長岡先生のムック本が発売されました(その2)
2014-07-18


長岡鉄男氏のムック本を製作するに当たり、もうひとつ提出していた企画がありました。

禺画像] 現代に甦る究極のオーディオ 観音力
音楽之友社 ¥1,800+税

まだ先生がご存命で、私は担当編集者としてほとんど毎週「方舟」を訪問していた頃の話です。先生には本当にいろいろなスピーカーを作っていただきましたが、そのいくつかは取材中の雑談から生まれたものでした。

そうやって形になった一番最初はFF125K×1発のCW型BH、D-100だったなぁ。当時発売されたばかりのFF125Kを使って、D-70以降の直管型BHを作るというのはどうでしょう? と恐るおそる提案した私に、「あぁ、それは面白いね」とすぐ先生が答えて下さったのには感激したもんでした。

ちなみに、何で恐るおそるだったかといえば、当時はまだ先輩編集者から担当編集を引き継いで間がない頃で、先生に提案するなんてとても恐れ多く感じていたからです。先生ご自身は若い者でも分け隔てなく接して下さる、至って気さくな人でしたけどね。

そうやっていくつもの作品を手がけていただいた中には、打ち合わせだけで実物が間に合わなかった作例も存在しています。企画が温まったところで先生が亡くなられてしまったのですね。いくつかそういう作例があった中で、今も鮮明に記憶しているのは「D-3MkIII」です。もうすっかり打ち合わせて実現を待つばかりとなっていたのに、先生は図面を残される間もなく旅立たれてしまいました。

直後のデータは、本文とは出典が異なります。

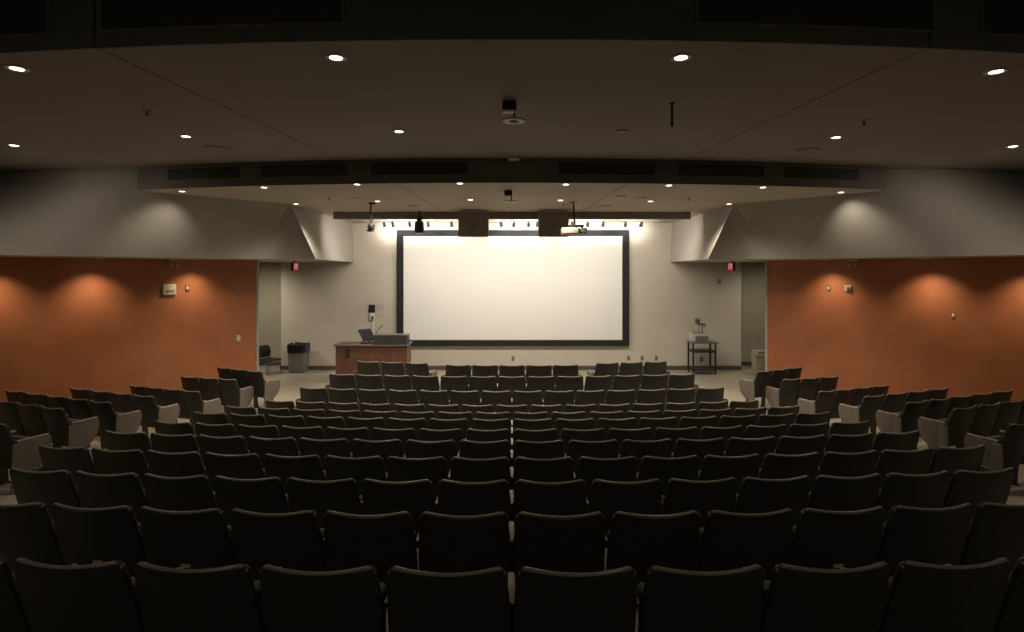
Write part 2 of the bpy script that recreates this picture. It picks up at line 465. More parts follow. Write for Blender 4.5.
ROWN = ['twelfth','eleventh','tenth','ninth','eighth','seventh','sixth','fifth','fourth','third','second','front']
PITCH = .56
N_HALF = [5, 6, 7, 8, 8, 8, 8, 8]
N_ODD = {8: 15, 9: None, 10: 13}
def nth(k): return ORD[k]
for i in range(12):
    R = YC - ROW_D[i]; z = ROW_Z[i]
    rn = 'front row' if i == 11 else '%s row from the stage' % ROWN[i]
    if i == 11: continue
    if i <= 7:
        ks = [k+.5 for k in range(-N_HALF[i], N_HALF[i])]; full = i >= 3
    elif i == 9: ks = [k+.5 for k in range(-7, 7)]; full = True
    else:
        h = (N_ODD[i]-1)//2; ks = list(range(-h, h+1)); full = True
    for j, k in enumerate(ks):
        a = k*PITCH/R; x, y = R*math.sin(a), YC-R*math.cos(a)
        side = 'left' if k < 0 else 'right'
        if k == 0: where = 'middle seat'
        else: where = '%s seat %s of %s' % (nth(int(math.ceil(abs(k)))-1), side, 'the centre line' if k != int(k) else 'the middle seat')
        lab = 'black chair, centre block, %s, %s' % (rn, where)
        plate = (i == 1 and k in (-4.5, -3.5, -2.5, 2.5, 3.5))
        chair(x, y, z, a, lab, full and j == 0, full and j == len(ks)-1, plate)
# front row: five chairs in the middle, three turned inward on each side
for j in range(5):
    k = j-2; R = YC-ROW_D[11]; a = k*PITCH/R
    w = ['second seat left of the middle seat', 'first seat left of the middle seat', 'middle seat', 'first seat right of the middle seat', 'second seat right of the middle seat'][j]
    chair(R*math.sin(a), YC-R*math.cos(a), ROW_Z[11], a, 'black chair, front row middle group of five, ' + w, j == 0, j == 4)
for s in (-1, 1):
    a0, b0 = Vector((s*1.78, 12.0)), Vector((s*3.36, 12.28))
    d = (b0-a0).normalized(); ang = math.atan2(d.y, d.x) if s > 0 else math.atan2(-d.y, -d.x)
    for j in range(3):
        p = a0 + d*(.25+.545*j)
        le, re = (j == 2, j == 0) if s < 0 else (j == 0, j == 2)
        chair(p.x, p.y, ROW_Z[11], ang, 'black chair, front row %s group of three, %s' % ('left' if s < 0 else 'right', ['inner seat', 'middle seat', 'outer seat'][j]), le, re, False, .97)
# side blocks: measured aisle end and wall end of each row, on the left; mirrored for the right
SIDE = {10: ((-5.06, 11.45), (-6.22, 12.0), 3), 9: ((-5.41, 11.13), (-6.68, 11.48), 3), 8: ((-5.65, 10.25), (-7.28, 10.84), 4),
        7: ((-5.94, 9.41), (-7.87, 10.13), 4), 6: ((-5.98, 8.46), (-8.36, 9.38), 5), 5: ((-6.07, 7.67), (-8.0, 8.41), 4), 4: ((-5.74, 6.43), (-6.66, 6.78), 2)}
SROW = {10: 'front', 9: 'second', 8: 'third', 7: 'fourth', 6: 'fifth', 5: 'sixth', 4: 'seventh'}
for i, (A, B, n) in SIDE.items():
    for s in (-1, 1):
        sh = .10 if s > 0 else 0
        a0, b0 = Vector((-s*A[0]*1.0 - s*sh, A[1])), Vector((-s*B[0] - s*sh, B[1]))
        d = b0-a0; L = d.length; d.normalize(); p_ = (L+.06)/n
        ang = math.atan2(d.y, d.x) if s > 0 else math.atan2(-d.y, -d.x)
        for j in range(n):
            p = a0 + d*(-.03 + p_*(j+.5))
            end = j == 0
            w = 'aisle seat' if j == 0 else ('wall-end seat' if j == n-1 and i > 5 else '%s seat from the aisle' % nth(j))
            chair(p.x, p.y, ROW_Z[i], ang, 'dark grey chair, %s side block, %s row of the block, %s' % ('left' if s < 0 else 'right', SROW[i], w),
                  end and s > 0, end and s < 0, False, p_/PITCH)
for k, t in P_CH.items():
    if k not in used: raise RuntimeError('unused chair')

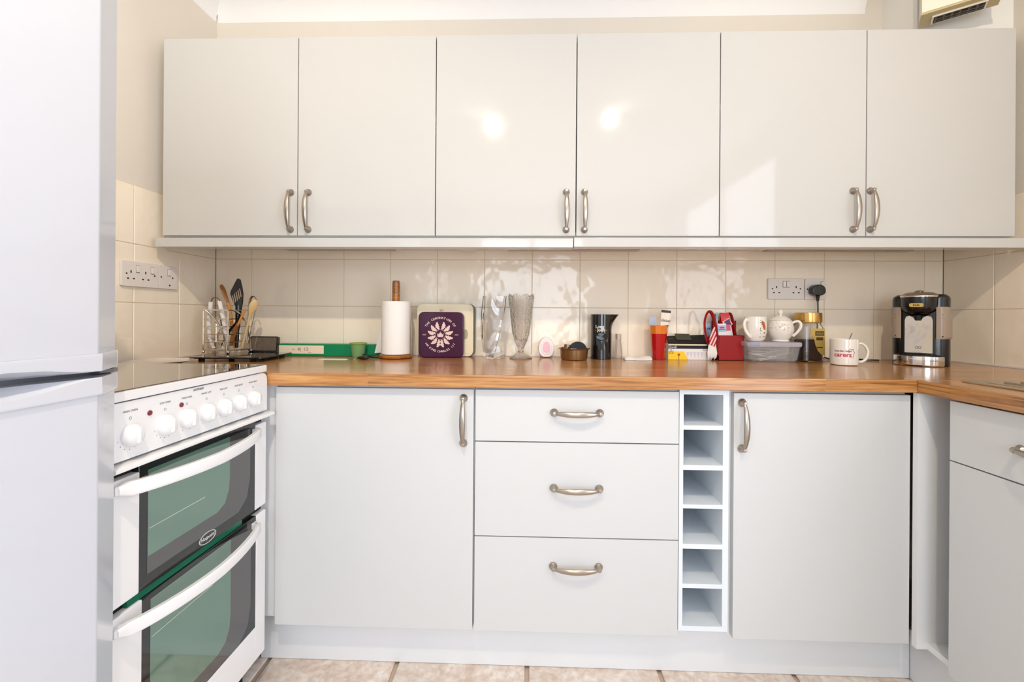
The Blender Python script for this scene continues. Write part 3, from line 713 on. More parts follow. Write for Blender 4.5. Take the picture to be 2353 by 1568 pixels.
b = B(); box(b, -.800, -.690, -.225, -.185, WT + .0003, WT + .0012)
solo('paper_slip', b, PAPER, 'small white paper slip lying flat beside the car key', 'paper', loc=(-.745, -.2, WT))
t = T('key_fob', 'black oval key fob lying in front of the lime cup', 'key', (-.632, -.208, WT), rz=-.15, world=False)
P('fob', ball(B(), (0, 0, .0075), .0075, (3.4, 1.7, .95), 20), BLACK, t)
P('ring', tube(B(), [(-.034 + .009 * math.cos(a_), .009 * math.sin(a_), .002) for a_ in [2 * PI * k / 16 for k in range(16)]], .0011, 6, closed=True), CHROME, t)
P('key_blade', box(B(), -.066, -.040, -.004, .004, .0008, .0025), NICK, t)
solo('pen', tube(B(), [(-.652, -.160, WT + .0115), (-.592, -.152, WT + .0065)], [.0065, .005], 10), BLACK, 'short black penknife lying behind the key fob', 'penknife', loc=(-.62, -.156, WT))

# kitchen roll
t = T('kitchen_roll_holder', 'turned wooden kitchen roll stand with a tall centre pole', 'kitchen roll holder', (-.530, -.125, WT), world=False)
P('base', lathe(B(), [(0, .0005), (.060, .0005), (.065, .004), (.066, .010), (.062, .0155), (0, .017)], 48), WOODR, t)
P('pole', lathe(B(), [(0, .017), (.0145, .017), (.0155, .20), (.0155, .300), (.0135, .311), (0, .313)], 24), WOODR, t)
P('tension_arm', tube(B(), smooth_pts([(.062, .0, .012), (.0625, .0, .10), (.058, .0, .20), (.0575, .0, .215)]), .0017, 6), CHROME, t)
t = T('kitchen_roll', 'white paper kitchen roll on the wooden stand', 'kitchen roll', (-.530, -.125, WT + .0175), world=False)
P('roll', lathe(B(), [(.020, 0), (.0555, 0), (.0565, .003), (.0565, .206), (.0545, .210), (.020, .210), (.020, 0)], 48), PAPER, t)
b = B(); R = []
P('loose_sheet', (lambda b: (prism(b, [(-.048, .030), (-.062, .036), (-.080, .031), (-.094, .022), (-.094, .023), (-.080, .032), (-.062, .037), (-.047, .031)], 0.0, .085, lambda u, v, w: (u + .02 * (w / .085) * (u < -.07), v, w)), b)[1])(B()), PAPER, t)

# tins
CRM = mat('cream_tin', c(238, 224, 192), .3, coat=.3); CRMS = mat('dark_tin_side', c(96, 90, 66), .35)
xz = lambda u, v, w: (u, w, v)
t = T('square_tin', 'large cream square tin standing behind the purple tin', 'tin', (-.34, -.03, WT))
P('body', prism(B(), rrect(-.462, -.222, WT + .003, 1.1295, .024), -.010, -.040, xz, .002), CRMS, t)
ld = P('lid', prism(B(), rrect(-.4655, -.2265, WT + .001, 1.1300, .024), -.028, -.047, xz, .004), CRM, t)
P('embossed_panel', prism(B(), rrect(-.452, -.240, WT + .014, 1.117, .014), -.047, -.0485, xz, .0007), CRM, t)
b = B()
for q in ((-.37, 1.103, -.342, 1.098), ):
    for k in range(3): box(b, -.368 + k * .006, -.364 + k * .006, -.0488, -.0485, 1.097, 1.107)
P('print', b, mat('tan_print', c(190, 160, 120), .6), t, smooth=0)
b = B(); ball(b, (-.259, -.0484, 1.003), .011, (1, .03, 2.0), 16)
P('leaf_emblem', b, mat('sage_print', c(178, 172, 140), .6), t)
PUR = mat('purple_tin', c(62, 12, 50), .18, spec=.35, var=.06); SILV = mat('silver_pink_print', c(226, 198, 190), .35)
t = T('square_tin', 'purple square tin with a silver wreath and crown emblem', 'tin', (-.354, -.08, WT))
P('body', prism(B(), rrect(-.4440, -.2620, WT + .002, 1.094, .022), -.054, -.078, xz, .002), mat('rose_tin_side', c(170, 140, 120), .3, .5), t)
P('lid', prism(B(), rrect(-.4465, -.2605, WT + .001, 1.0955, .022), -.070, -.0955, xz, .004), PUR, t)
em = B(); cx, cz, yf = -.3555, 1.0025, -.0957
for s, rad, up in (('THE CORONATION OF', .0645, 1), ('HM KING CHARLES III', .0645, -1)):
    n_ = len(s); span = math.radians(118 if up > 0 else 112)
    for i, ch in enumerate(s):
        if ch == ' ': continue
        a_ = (-span / 2 + span * i / (n_ - 1)); r_ = rad if up > 0 else rad + .008
        ax_, az_ = cx + r_ * math.sin(a_), cz + up * r_ * math.cos(a_)
        ro = -a_ * 1
        def fc(x_, y_, z_, ax_=ax_, az_=az_, ro=ro, up=up):
            return Vector((ax_ + x_ * math.cos(ro) - y_ * math.sin(ro), yf - z_, az_ + x_ * math.sin(ro) + y_ * math.cos(ro)))
        text(em, ch, .0122, (lambda a_=a_, ax_=ax_, az_=az_, up=up: lambda x_, y_, z_: Vector((ax_ + x_ * math.cos(a_) + up * y_ * math.sin(a_) , yf - z_, az_ - up * x_ * math.sin(a_) + y_ * math.cos(a_))))(), .0002, bold=.0002)
text(em, '2023', .0075, lambda x_, y_, z_: Vector((cx - .066 + x_, yf - z_, cz - .003 + y_)), .0002)
text(em, '2023', .0075, lambda x_, y_, z_: Vector((cx + .066 + x_, yf - z_, cz - .003 + y_)), .0002)
P('lettering', em, SILV, t, smooth=0)
wr_ = B()
for k in range(12):
    th = 2 * PI * (k + .5) / 12; ct, st = math.sin(th), math.cos(th); side = 1 if ct > 0 else -1
    rad0, rad1 = .0215, .0535 if k not in () else .05
    L_ = []; Rr = []
    for i in range(9):
        s = i / 8; r_ = rad0 + (rad1 - rad0) * s; wd = .0020 + .0068 * math.sin(PI * min(1, s * 1.05)) ** .8; wd *= (1.0 if i % 2 else .66)
        if i == 8: wd = .0012
        cv = side * .004 * math.sin(PI * s)
        px_, pz_ = cx + r_ * ct + (cv) * st, cz + r_ * st - cv * ct
        L_.append((px_ + wd * st, pz_ - wd * ct)); Rr.append((px_ - wd * st, pz_ + wd * ct))
    for i in range(8): prism(wr_, [L_[i], L_[i + 1], Rr[i + 1], Rr[i]], -.0955, yf - .0002, xz)
tube(wr_, [(cx + .0200 * math.cos(a_), yf, cz + .0200 * math.sin(a_)) for a_ in [2 * PI * k / 32 for k in range(32)]], .0007, 4, closed=True)
prism(wr_, [(cx - .011, cz - .010), (cx + .011, cz - .010), (cx + .0135, cz + .006), (cx + .0075, cz + .000), (cx + .005, cz + .009), (cx + .0025, cz + .002), (cx, cz + .0135), (cx - .0025, cz + .002), (cx - .005, cz + .009), (cx - .0075, cz + .000), (cx - .0135, cz + .006)], -.0955, yf - .0003, xz)
P('wreath_emblem', wr_, SILV, t, smooth=0)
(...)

ちなみに、月刊「ステレオ」で掲載された「スーパータワーリングインフェルノ」はそんな雑談の中で生み出され、図面のみが残された作例となりました。追悼記事を掲載する都合で「ステレオ」での掲載になりましたが、あれ、本当はFMfan(共同通信社 廃刊)で掲載するつもりで私が先生にお願いしたものだったのです。

そのD-3MkIIIは、かなり板取りに余りのあったD-3MkIIをアレンジして、強力型ユニットに対応する新世代のD-3を作るのはどうでしょう? という提案でした。先生もすぐに乗ってきて下さったことを覚えています。

禺画像]
今回のムック本に掲載されたD-3MkIIの構造図。MX-10と同様「長岡鉄男の傑作スピーカー工作」シリーズ第2巻から転載されたものだ。それにしても、ほれぼれするほど美しい図版である。

晩年の長岡流BH設計法とシンプルで作りやすいD-3の音道構成を融合したらどんな作品になるだろう? 余った板をどういう風に活用され、どんな音道構成で、どんな補強が入ったBHになったろう? などと推測は膨らみますが、こればっかりはもう先生があちらへ持っていかれてしまったので図面にすることはかないません。

しかし、少年期に読んだD-3MkIIの初出原稿には「やる気があったら横幅を広げることができる」と先生ご自身が書かれていたという記憶がありました。ならば先生がおっしゃったようにD-3MkIIの横幅を広げた図面を引き、実際に製作してやれば、強化された現代のフルレンジにも対応するBHになるんじゃないか、そう思ってムック編集の林さんに提案しました。

今となってはもうすっかりロングセラーですが、あのFE208EΣですら長岡先生の存命時には間に合わなかったのです。最新のFE206EnにしてもEΣほどの強力型ではないにしろ、MkII当時のFE203Σより強力なユニットとなっています。そういうユニットに合わせた「D-3アップデート版」としては、悪くない提案だったとわれながら思います。